After World War II, we experienced the 30 Golden Years of Capitalism, a period of development that followed a liberal phase. Today, however, we are still in crisis and in a transitional phase.
It is important not to confuse conservatism with neoliberalism. Conservatism, which stands in opposition to progressivism, has always existed and always will. It is the ideology that prioritizes the preservation of order over justice, whereas progressives or the left are willing to challenge order in the name of social justice. The dialectic between these two worldviews is necessary and will always be present.
On the other hand, developmentalism and neoliberalism are two distinct forms of economic organization within capitalism.
Capitalism began as a developmentalist system, under absolute monarchs and mercantilism.
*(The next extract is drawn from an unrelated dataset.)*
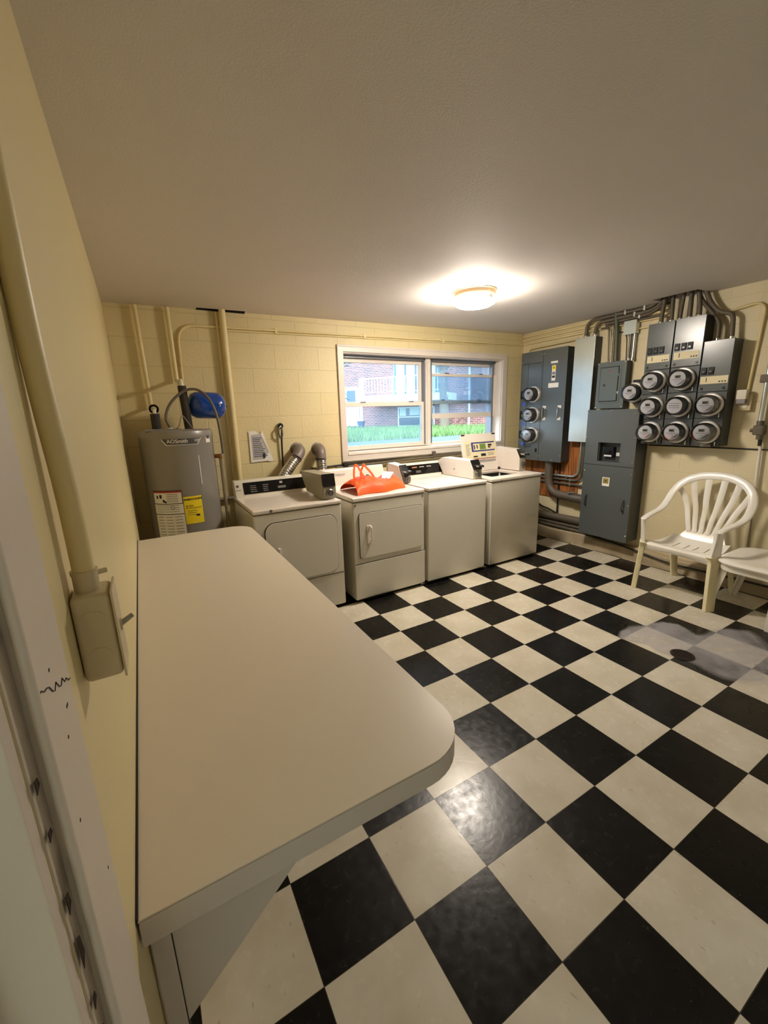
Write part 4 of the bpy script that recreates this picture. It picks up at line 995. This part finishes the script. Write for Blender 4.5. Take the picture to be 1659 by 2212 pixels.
# lower conduits and plywood
o = tag(MB().box(XR-.018, XR, 1.85, 2.62, .50, 1.45, .002).done('plywood_board', m_wood, at=(XR, 2.2, 1)), 'varnished brown plywood board on the wall behind the meter cabinet', 'board')
t = cond('fat grey elbow conduit from the meter cabinet bottom to the main switch', [(2.455, 2.195, .96), (2.455, 2.195, .56), (2.455, 1.65, .545)], .048, m_emtd, .36, ())
MB().cyl((2.455, 2.195, .90), (2.455, 2.195, .955), .053, 18).done('fitting', m_emt, t); MB().cyl((2.455, 1.86, .547), (2.455, 1.66, .545), .053, 18).done('fitting', m_emt, t); MB().box(2.39, 2.50, 1.86, 1.885, .60, .612, .003).done('bond_clamp', m_gal, t)
cond('upper shiny conduit crossing the plywood and bending up behind the switch', [(2.505, 2.60, .772), (2.505, 1.845, .780), (2.505, 1.822, 1.22)], .0125, m_gal, .09, ((2.505, 1.98, .778),))
cond('middle shiny conduit crossing the plywood and bending up behind the switch', [(2.505, 2.60, .727), (2.505, 1.80, .738), (2.505, 1.785, 1.20)], .0125, m_emt, .09, ((2.505, 1.93, .736),))
cond('lowest shiny conduit crossing the plywood into the main switch', [(2.505, 2.60, .680), (2.505, 1.66, .690)], .0125, m_emt, .05, ((2.505, 1.93, .687),))
cond('thickest dusty pipe lying low along the wall above the footing', [(2.488, 2.72, .262), (2.488, 1.50, .285)], .043, m_emtd)
cond('middle dusty pipe lying low along the wall above the footing', [(2.495, 2.72, .190), (2.495, 1.50, .205)], .019, m_emtd)
cond('lowest dusty pipe resting on the concrete footing', [(2.488, 2.72, .156), (2.488, 1.50, .16)], .017, m_emtd)
o = tag(MB().tube(catmull([(2.51, 2.5, .47), (2.50, 2.33, .375), (2.49, 2.2, .35), (2.47, 2.08, .325)], 6), .011, 8).done('black_cable', m_rub, at=(2.5, 2.3, .4)), 'black cable sagging behind the washer onto the low pipes', 'cable')
o = tag(MB().tube(catmull([(2.51, 2.09, .96), (2.51, 2.087, .7), (2.51, 2.087, .5), (2.505, 2.085, .30)], 5), .0095, 8).done('black_cable', m_rub, at=(2.51, 2.09, .6)), 'black cable hanging straight down behind the fat elbow conduit', 'cable')
o = tag(MB().tube(catmull([(2.50, 1.72, .165), (2.47, 1.5, .150), (2.452, 1.2, .128), (2.448, 1.0, .105), (2.444, .8, .085), (2.446, .55, .088), (2.447, .3, .098), (2.447, .0, .104), (2.448, -.4, .11)], 6), .009, 8).done('black_cable', m_rub, at=(2.45, .8, .1)), 'long black cable lying along the footing behind the white chair', 'cable')

# ================================================================== CEILING LIGHT
lx, ly = .598, 1.50; lz = cz(lx)
t = thing('ceiling_light', 'lit round flush ceiling lamp with brass ring', 'ceiling light', (lx, ly, lz))
MB().lathe([(.15, 0), (.164, .0), (.167, .006), (.16, .012), (.156, .03), (.150, .045), (.146, .048)], (lx, ly, lz), (0, 0, -1), 48).done('brass_ring', m_ringm, t)
MB().lathe([(.146, .044), (.157, .058), (.158, .072), (.148, .09), (.12, .104), (.07, .112), (.012, .114)], (lx, ly, lz), (0, 0, -1), 48).done('glass_shade', m_lamp, t)
MB().cyl((lx, ly, lz-.113), (lx, ly, lz-.124), .009, 12).done('finial', m_ringm, t)
MB().box(lx-.012, lx+.018, ly-.172, ly-.169, lz-.078, lz-.055, .001).done('price_tag', m_lab, t)
MB().cyl((lx-.006, ly-.168, lz-.058), (lx-.006, ly-.166, lz-.03), .0015, 6).done('tag_string', m_steel, t)

# ================================================================== CHAIR
cy = .464
t = thing('plastic_armchair', 'white plastic armchair with fan slat back against the right wall', 'chair', (2.1, cy, 0))
def SF(u, v):   # seat surface, u front->rear 0..1, v side -1..1
    hw = .262-.05*u; x = 1.835+.43*u
    z = .432-.035*math.sin(PI*min(1, u*1.05))-.02*u+.018*abs(v)**3
    if u < .14: z -= .035*((.14-u)/.14)**2
    return (x, cy+v*hw, z)
MB().surf(lambda a, b: SF(a, b*2-1), 56, 48, .006, lambda a, b: .42 < a < .72 and any(abs((b*2-1)-c) < .022 for c in (-.52, -.2, .12, .44))).done('seat', m_mon, t, ang=60)
ARM = [(1.85, .272, .618), (1.93, .279, .634), (2.03, .288, .645), (2.12, .293, .655), (2.20, .297, .68), (2.262, .297, .728), (2.305, .290, .785), (2.345, .262, .85), (2.375, .205, .908), (2.398, .12, .945), (2.405, .04, .957)]
full = [(x, cy+v, z) for x, v, z in ARM]+[(x, cy-v, z) for x, v, z in ARM[::-1]]
fp = catmull(full, 6)
npt = len(fp)
def up(f):
    g = min(f, 1-f)*2
    k = min(1, max(0, (g-.42)/.25)); return V((-.93*k, 0, 1-.65*k))
MB().sweep(fp, lambda f: .052+.015*math.sin(PI*f), .022, up, 12).done('back_rim', m_mon, t, ang=60)
# lower back panel rising from the seat
def BP(a, b):
    v = b*2-1; hw = .20*(1-.35*a)
    return (2.24+.045*a+.03*a*a, cy+v*hw, .378+.115*a)
MB().surf(BP, 8, 14, .007).done('lower_back', m_mon, t, ang=60)
def rimpt(v):
    best = min(((x, vv, z) for x, vv, z in ARM for _ in (0,)), key=lambda q: abs(q[1]-abs(v)) if q[2] > .74 else 9)
    A = [q for q in ARM if q[2] > .72]
    for p, q in zip(A, A[1:]):
        if q[1] <= abs(v) <= p[1]:
            k = (p[1]-abs(v))/(p[1]-q[1]); return (p[0]+(q[0]-p[0])*k, p[2]+(q[2]-p[2])*k)
    return (A[-1][0], A[-1][2])
for vb, vt in ((-.115, -.262), (-.070, -.165), (-.024, -.058), (.024, .058), (.070, .165), (.115, .262)):
    rx, rz = rimpt(vt)
    pts = catmull([(2.292, cy+vb, .470), (2.315, cy+vb+.18*(vt-vb), .56), (2.352, cy+vb+.42*(vt-vb), .67), (2.368, cy+vb+.72*(vt-vb), .77), (rx-.004, cy+vt, rz-.004)], 6)
    MB().sweep(pts, lambda f: .034+.016*f, .008, (-1, 0, .25), 8).done('slat', m_mon, t, ang=60)
for s in (1, -1):   # front legs run up to the arm; channel section, splayed
    f0 = catmull([(1.850, cy+s*.273, .622), (1.858, cy+s*.268, .53), (1.862, cy+s*.262, .42)], 6)
    MB().sweep(f0, lambda f: .058+.03*f*f, .036, (-.45, s*.9, 0), 12, 4).done('arm_post', m_mon, t, ang=50)
    f0 = catmull([(1.860, cy+s*.262, .425), (1.858, cy+s*.264, .36), (1.85, cy+s*.271, .22), (1.838, cy+s*.283, .0)], 6)
    MB().sweep(f0, lambda f: .076+.05*max(0, 1-f/.3)**1.5, lambda f: .046-.006*f, (-.45, s*.9, 0), 12, 5).done('leg', m_mony, t, ang=50)
    r0 = catmull([(2.262, cy+s*.205, .40), (2.29, cy+s*.212, .30), (2.385, cy+s*.222, .0)], 6)
    MB().sweep(r0, lambda f: .07-.02*f, .03, (.6, s*.8, .1), 12, 5).done('leg', m_mony, t, ang=50)
    MB().surf(lambda a, b: (1.845+.42*a, cy+s*(.258-.05*a), .428-.03*math.sin(PI*a)-b*(.045+.03*(1-a)**3)), 14, 3, .006).done('seat_apron', m_mon, t)
MB().surf(lambda a, b: (1.832+.014*b*b, cy+.262*(a*2-1), .410-b*.056*(1-.3*math.sin(PI*a))), 14, 3, .006).done('seat_apron', m_mon, t)
# ---------------------------------------------------------------- side table at the right edge
t = thing('plastic_side_table', 'low white plastic side table cut off by the frame beside the armchair', 'table', (2.07, .0, 0))
b = MB(); rings = []
for (e, z) in ((.03, .402), (.006, .404), (0, .410), (.0, .418), (.012, .428), (.05, .432), (.16, .430)):
    rings.append([b.bm.verts.new((x, y, z)) for x, y in outline(1.79+e, 2.38-e, -.29+e, .205-e, max(.02, .15-e))])
b.loft(rings).done('table_top', m_mon, t, ang=50)
b = MB(); rings = []
for (e, z) in ((.02, .41), (.024, .355), (.032, .355), (.032, .41)):
    rings.append([b.bm.verts.new((x, y, z)) for x, y in outline(1.79+e, 2.38-e, -.29+e, .205-e, max(.02, .15-e))])
b.loft(rings, True, False).done('apron', m_mon, t, ang=50)
for (x, y, fx, fy) in ((1.875, .15, 1.86, .222), (2.305, .14, 2.345, .225), (1.865, -.20, 1.812, -.20), (2.305, -.215, 2.345, -.245)):
    sx = 1 if fx > 2 else -1; sy = 1 if fy > 0 else -1
    P = [V((x, y, .405)), V((fx, fy, 0))]
    b = MB()
    for (dx, dy) in ((.05, .012), (.012, .05)):
        rr_ = []
        for p, k in ((P[0], 1), (P[1], .72)):
            X2, Y2 = p.x-sx*dx*k, p.y-sy*dy*k
            rr_.append([b.bm.verts.new(q) for q in ((p.x, p.y, p.z), (X2, p.y, p.z), (X2, Y2, p.z), (p.x, Y2, p.z))])
        b.loft(rr_)
    b.done('leg', m_mon, t)

# ================================================================== FLOOR DRAIN + RESIDUE
t = thing('floor_drain', 'small rusty round floor drain grate in the stained tiles', 'drain', (1.035, -.015, 0))
MB().lathe([(.052, 0), (.066, .0), (.066, .003), (.052, .0035)], (1.035, -.015, .0012), (0, 0, 1), 30, False).done('drain_rim', m_rust, t)
MB().lathe([(.05, 0), (.05, .001)], (1.035, -.015, .001), (0, 0, 1), 24).done('drain_pit', m_gap, t)
b = MB()
for k in range(-2, 3):
    w_ = math.sqrt(.052**2-(k*.019)**2)
    b.box(1.035-w_, 1.035+w_, -.015+k*.019-.0028, -.015+k*.019+.0028, .002, .0042); b.box(1.035+k*.019-.0022, 1.035+k*.019+.0022, -.015-w_, -.015+w_, .002, .004)
b.done('drain_grate', m_rust, t)
SP = [(.914, .31), (1.0, .37), (1.113, .385), (1.235, .305), (1.31, .315), (1.394, .290), (1.43, .21), (1.40, .12), (1.392, .07), (1.45, .045), (1.538, .03), (1.653, -.01), (1.74, -.09), (1.70, -.19), (1.62, -.29), (1.45, -.40), (1.25, -.44), (1.10, -.42), (.99, -.33), (.965, -.25), (.958, -.165), (.98, -.05), (.95, .08), (.955, .16), (.93, .22)]
def inside(x, y):
    c = False
    for (x1, y1), (x2, y2) in zip(SP, SP[1:]+SP[:1]):
        if (y1 > y) != (y2 > y) and x < (x2-x1)*(y-y1)/(y2-y1)+x1: c = not c
    return c
def dist(x, y):
    m = 9
    for (x1, y1), (x2, y2) in zip(SP, SP[1:]+SP[:1]):
        dx, dy = x2-x1, y2-y1; k = max(0, min(1, ((x-x1)*dx+(y-y1)*dy)/(dx*dx+dy*dy)))
        m = min(m, math.hypot(x-x1-k*dx, y-y1-k*dy))
    return m
b = MB(); gx = [.86+.0125*i for i in range(75)]; gy = [-.5+.0125*j for j in range(76)]
vals = []; grid = {}
for i, x in enumerate(gx):
    for j, y in enumerate(gy):
        xw, yw = x+.012*math.sin(23*y+1), y+.012*math.sin(19*x)
        s_ = (1 if inside(xw, yw) else -1)*dist(xw, yw)
        soft = .02+.05*max(0, min(1, (-y+.05)/.3))
        a = max(0, min(1, (s_+.004)/soft))
        a *= 1-.8*math.exp(-(math.hypot(x-1.035, y+.015)/.06)**4)
        if a > 0 or s_ > -.03: grid[i, j] = (b.bm.verts.new((x, y, .0007)), a)
for i in range(74):
    for j in range(75):
        q = [(i, j), (i+1, j), (i+1, j+1), (i, j+1)]
        if all(k in grid for k in q): b.bm.faces.new([grid[k][0] for k in q])
covers = [a for (_, a) in grid.values()]
o = b.done('floor_stain', m_stain, smooth=False)
at = o.data.attributes.new('cover', 'FLOAT', 'POINT')
at.data.foreach_set('value', covers)
tag(o, 'whitish dried residue spread over the tiles around the floor drain', 'stain')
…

This was the context in which England carried out the Industrial Revolution and changed the world. In the 18th century, with the hegemony of political liberalism in Britain, humanity achieved a major breakthrough—the establishment of civil rights. By the mid-19th century, economic liberalism had become dominant, and classical economists mistakenly believed this to be another great advance.
However, the first neoliberal period, characterized by low growth and high financial instability, lasted only until the 1929 crash and the Great Depression. This was followed by the 30 Golden Years, a developmentalist period marked by great stability, prosperity, and declining inequality in the Western world. Yet, this era ended with a minor crisis in the 1970s, giving way, from 1979 to 2008, to a new and more radical second neoliberal period, during which there was a concerted effort to roll back social progress achieved in previous decades.
Neoliberalism succeeded in increasing inequality but failed to dismantle the welfare state, which had been built during the second developmentalist period in the Western world.
Since 2008, neoliberalism has become an empty ideology, having lost legitimacy in the eyes of civil society and even within the coalition of classes that once supported it—a coalition consisting of ruthless capitalists, investors, and multinational corporate executives.
The end of neoliberalism does not necessarily mean that we will soon enter a new developmentalist period, which, unlike previous ones, would have to be both social and environmental. However, we have learned to critique neoliberalism. Only through this critique can rich countries—which were the strongest believers in neoliberalism—return to a dependent development model.